Usali con maestria e con gusto, mia dea.


martedì 11 marzo 2014

CHI SALVA CHI?

Nessuno verrà a salvarti!

Nessuno verrà in tuo aiuto e ti soccorrerà. Sei tu l’unico che può farsi carico della propria esistenza.

“Sei una leonessa tu” mi diceva una donna saggia e molto accorta  qualche mese fa. “Non lasciare che sia la vita a decidere per te, fallo tu per prima, anticipala!”

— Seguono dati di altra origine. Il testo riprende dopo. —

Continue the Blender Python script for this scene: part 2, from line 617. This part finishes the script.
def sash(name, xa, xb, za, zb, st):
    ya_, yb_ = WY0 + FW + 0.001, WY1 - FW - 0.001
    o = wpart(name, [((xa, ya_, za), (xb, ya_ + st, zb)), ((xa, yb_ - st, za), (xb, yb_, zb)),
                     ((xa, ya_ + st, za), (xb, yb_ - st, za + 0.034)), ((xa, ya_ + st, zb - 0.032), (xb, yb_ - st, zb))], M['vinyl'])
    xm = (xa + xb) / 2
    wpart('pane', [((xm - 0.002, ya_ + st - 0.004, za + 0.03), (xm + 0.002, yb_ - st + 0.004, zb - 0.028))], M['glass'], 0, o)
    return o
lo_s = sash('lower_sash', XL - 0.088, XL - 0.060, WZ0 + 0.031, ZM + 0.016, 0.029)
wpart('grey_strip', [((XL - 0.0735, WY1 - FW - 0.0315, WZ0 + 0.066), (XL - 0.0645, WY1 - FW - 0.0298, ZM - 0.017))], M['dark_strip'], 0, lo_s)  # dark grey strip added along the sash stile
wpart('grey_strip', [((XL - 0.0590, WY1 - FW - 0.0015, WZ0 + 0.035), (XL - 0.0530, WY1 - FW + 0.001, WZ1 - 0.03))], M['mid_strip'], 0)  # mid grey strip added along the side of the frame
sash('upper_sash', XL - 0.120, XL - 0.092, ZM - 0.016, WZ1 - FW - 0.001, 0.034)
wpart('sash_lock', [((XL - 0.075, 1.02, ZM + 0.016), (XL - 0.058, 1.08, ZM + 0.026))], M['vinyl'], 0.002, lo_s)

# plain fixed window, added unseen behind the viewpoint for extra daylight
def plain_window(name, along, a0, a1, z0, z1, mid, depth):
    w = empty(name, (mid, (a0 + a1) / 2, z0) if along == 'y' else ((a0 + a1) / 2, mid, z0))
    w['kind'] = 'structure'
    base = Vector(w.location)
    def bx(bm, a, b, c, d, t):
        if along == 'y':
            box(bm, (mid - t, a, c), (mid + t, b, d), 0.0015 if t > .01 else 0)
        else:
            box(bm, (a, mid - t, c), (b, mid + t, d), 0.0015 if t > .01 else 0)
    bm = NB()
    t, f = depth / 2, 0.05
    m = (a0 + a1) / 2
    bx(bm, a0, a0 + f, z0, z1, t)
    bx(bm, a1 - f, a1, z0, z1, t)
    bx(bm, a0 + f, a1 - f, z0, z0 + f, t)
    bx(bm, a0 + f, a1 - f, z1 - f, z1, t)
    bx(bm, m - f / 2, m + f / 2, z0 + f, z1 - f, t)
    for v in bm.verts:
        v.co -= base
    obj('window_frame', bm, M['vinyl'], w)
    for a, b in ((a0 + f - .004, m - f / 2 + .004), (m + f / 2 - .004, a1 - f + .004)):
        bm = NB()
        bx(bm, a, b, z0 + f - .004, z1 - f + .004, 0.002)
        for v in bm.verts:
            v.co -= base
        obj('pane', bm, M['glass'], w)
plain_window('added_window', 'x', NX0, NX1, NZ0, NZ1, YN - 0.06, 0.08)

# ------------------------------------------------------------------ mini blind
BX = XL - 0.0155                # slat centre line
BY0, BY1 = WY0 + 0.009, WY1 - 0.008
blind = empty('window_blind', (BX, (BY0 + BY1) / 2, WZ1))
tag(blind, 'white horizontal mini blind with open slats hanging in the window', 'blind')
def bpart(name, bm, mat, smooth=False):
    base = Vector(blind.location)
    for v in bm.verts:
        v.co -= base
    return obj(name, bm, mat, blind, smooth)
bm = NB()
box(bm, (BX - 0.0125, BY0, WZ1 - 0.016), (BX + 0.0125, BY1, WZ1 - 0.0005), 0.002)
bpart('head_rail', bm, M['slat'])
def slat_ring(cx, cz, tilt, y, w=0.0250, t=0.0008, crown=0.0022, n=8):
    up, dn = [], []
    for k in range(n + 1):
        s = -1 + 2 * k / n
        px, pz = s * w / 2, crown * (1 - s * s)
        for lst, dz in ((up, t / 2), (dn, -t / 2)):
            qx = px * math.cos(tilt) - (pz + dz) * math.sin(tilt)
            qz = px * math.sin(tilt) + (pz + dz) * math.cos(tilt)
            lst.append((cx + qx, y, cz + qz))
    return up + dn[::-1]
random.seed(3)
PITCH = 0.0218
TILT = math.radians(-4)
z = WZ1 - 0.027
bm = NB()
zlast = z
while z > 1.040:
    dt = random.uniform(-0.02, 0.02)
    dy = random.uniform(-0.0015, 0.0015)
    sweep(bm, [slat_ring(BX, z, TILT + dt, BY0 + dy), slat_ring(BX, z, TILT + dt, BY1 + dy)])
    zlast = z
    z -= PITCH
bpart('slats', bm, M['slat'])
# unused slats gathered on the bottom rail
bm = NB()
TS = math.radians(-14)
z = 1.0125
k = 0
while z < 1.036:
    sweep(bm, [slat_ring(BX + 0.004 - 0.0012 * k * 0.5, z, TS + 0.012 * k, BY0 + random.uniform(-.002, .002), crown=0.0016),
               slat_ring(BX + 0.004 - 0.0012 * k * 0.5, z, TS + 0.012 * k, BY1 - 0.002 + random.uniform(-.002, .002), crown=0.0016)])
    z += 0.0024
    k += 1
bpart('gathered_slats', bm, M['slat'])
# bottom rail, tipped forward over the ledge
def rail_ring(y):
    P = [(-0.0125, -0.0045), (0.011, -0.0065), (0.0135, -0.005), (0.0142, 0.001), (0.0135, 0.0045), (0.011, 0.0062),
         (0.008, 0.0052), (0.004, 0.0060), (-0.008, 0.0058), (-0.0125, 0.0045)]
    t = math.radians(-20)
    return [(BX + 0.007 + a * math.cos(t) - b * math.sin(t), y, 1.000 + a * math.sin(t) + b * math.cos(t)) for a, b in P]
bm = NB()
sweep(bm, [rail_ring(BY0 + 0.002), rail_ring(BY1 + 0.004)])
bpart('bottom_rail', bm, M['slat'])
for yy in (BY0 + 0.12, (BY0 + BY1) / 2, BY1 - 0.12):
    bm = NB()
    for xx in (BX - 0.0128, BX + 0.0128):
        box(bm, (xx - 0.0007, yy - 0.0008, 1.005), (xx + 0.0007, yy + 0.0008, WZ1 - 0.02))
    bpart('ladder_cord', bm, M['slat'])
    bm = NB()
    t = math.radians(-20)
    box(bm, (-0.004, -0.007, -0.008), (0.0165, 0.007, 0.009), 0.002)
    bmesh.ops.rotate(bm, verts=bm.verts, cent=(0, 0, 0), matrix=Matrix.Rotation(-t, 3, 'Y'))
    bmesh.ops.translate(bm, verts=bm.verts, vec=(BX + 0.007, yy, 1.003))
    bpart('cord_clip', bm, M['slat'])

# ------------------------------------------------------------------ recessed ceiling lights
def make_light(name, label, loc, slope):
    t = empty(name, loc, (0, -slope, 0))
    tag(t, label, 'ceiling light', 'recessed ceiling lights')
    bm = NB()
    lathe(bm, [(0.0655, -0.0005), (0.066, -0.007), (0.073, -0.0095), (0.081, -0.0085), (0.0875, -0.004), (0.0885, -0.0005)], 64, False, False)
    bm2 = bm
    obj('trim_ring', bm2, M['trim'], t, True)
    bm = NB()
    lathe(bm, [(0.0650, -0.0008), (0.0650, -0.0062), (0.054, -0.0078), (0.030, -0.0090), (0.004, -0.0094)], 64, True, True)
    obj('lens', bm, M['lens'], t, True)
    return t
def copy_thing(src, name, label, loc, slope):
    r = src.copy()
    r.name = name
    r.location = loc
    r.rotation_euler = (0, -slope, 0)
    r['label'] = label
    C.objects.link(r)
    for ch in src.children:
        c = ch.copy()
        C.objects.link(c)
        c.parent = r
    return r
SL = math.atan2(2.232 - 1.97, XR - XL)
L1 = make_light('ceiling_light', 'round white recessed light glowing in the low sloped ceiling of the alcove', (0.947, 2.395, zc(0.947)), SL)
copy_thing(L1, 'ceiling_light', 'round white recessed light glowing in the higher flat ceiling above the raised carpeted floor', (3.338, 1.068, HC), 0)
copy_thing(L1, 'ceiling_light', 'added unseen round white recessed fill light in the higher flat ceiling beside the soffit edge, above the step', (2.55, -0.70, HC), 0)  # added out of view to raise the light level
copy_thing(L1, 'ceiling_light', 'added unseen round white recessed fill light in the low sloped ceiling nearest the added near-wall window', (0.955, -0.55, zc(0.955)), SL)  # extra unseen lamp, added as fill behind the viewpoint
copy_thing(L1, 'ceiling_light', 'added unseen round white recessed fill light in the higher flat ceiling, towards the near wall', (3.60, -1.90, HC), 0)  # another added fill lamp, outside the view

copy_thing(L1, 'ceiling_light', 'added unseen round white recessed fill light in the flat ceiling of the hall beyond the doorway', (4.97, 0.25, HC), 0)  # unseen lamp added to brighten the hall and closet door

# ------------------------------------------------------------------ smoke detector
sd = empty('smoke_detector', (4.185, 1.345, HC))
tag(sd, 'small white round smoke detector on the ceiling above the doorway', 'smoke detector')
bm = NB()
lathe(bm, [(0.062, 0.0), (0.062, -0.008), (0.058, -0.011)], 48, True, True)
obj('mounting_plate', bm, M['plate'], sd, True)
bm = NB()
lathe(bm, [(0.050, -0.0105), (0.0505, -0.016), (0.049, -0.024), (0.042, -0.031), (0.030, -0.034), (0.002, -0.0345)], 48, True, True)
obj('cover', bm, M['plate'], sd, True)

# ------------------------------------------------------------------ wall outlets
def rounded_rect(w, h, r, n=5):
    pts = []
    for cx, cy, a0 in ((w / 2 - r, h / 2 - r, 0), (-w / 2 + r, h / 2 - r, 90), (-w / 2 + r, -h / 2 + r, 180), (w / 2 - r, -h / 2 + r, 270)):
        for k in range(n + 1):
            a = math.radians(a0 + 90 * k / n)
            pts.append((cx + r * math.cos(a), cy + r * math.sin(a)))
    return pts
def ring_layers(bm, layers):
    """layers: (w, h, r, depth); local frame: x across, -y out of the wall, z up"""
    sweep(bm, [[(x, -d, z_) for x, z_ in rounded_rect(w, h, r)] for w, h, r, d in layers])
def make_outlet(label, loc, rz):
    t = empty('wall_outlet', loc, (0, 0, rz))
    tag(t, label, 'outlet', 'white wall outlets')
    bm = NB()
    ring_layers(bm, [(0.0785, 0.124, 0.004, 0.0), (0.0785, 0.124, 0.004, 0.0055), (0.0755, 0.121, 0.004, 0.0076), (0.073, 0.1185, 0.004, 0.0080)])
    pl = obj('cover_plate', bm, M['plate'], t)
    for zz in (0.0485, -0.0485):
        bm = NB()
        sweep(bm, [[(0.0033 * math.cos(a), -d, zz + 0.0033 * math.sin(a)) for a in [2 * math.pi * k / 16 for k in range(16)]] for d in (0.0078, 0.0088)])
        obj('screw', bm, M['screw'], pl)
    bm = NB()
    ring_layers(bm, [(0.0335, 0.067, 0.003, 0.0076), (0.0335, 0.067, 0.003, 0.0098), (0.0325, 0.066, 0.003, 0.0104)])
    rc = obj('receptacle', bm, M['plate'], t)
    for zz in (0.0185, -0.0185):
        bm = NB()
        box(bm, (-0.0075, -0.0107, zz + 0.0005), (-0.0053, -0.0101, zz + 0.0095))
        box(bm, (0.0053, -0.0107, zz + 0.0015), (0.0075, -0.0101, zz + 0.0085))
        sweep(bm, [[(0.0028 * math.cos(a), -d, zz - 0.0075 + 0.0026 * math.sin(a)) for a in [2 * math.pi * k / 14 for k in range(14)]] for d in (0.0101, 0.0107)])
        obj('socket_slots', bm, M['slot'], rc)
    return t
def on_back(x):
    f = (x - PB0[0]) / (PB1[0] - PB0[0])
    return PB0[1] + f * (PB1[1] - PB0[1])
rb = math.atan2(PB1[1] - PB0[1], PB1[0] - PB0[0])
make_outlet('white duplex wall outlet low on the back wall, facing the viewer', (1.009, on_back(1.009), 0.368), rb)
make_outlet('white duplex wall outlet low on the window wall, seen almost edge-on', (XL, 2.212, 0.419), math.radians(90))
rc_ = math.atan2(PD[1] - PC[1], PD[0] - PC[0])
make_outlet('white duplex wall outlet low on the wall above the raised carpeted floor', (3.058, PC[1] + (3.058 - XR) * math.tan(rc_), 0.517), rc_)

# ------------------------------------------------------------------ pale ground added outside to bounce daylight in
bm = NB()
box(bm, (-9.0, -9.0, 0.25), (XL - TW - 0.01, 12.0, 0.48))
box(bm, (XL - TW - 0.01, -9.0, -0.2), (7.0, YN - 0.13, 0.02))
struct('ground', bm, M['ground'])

“In che senso sono una leonessa? “

“Nel senso che, da sola, sei capace di far fronte a tutto: cacci, ti prendi cura di cuccioli, lotti per la tua sopravvivenza e quella altrui. Ce la fai, insomma. Ma ( Il ma mi spaventa sempre ) se c’è un leone accanto a te t’impigrisci, deleghi, lasci fare a lui e ti metti tranquilla a riposare. Non farlo!”

Il leone, per inteso, è chiunque io consideri “più di me”; più all’altezza, più forte, più autorevole. Comunque sia, è sempre altro da me.

Nessuno verrà a salvarti!

Questo sembra essere il leitmotiv delle mie giornate.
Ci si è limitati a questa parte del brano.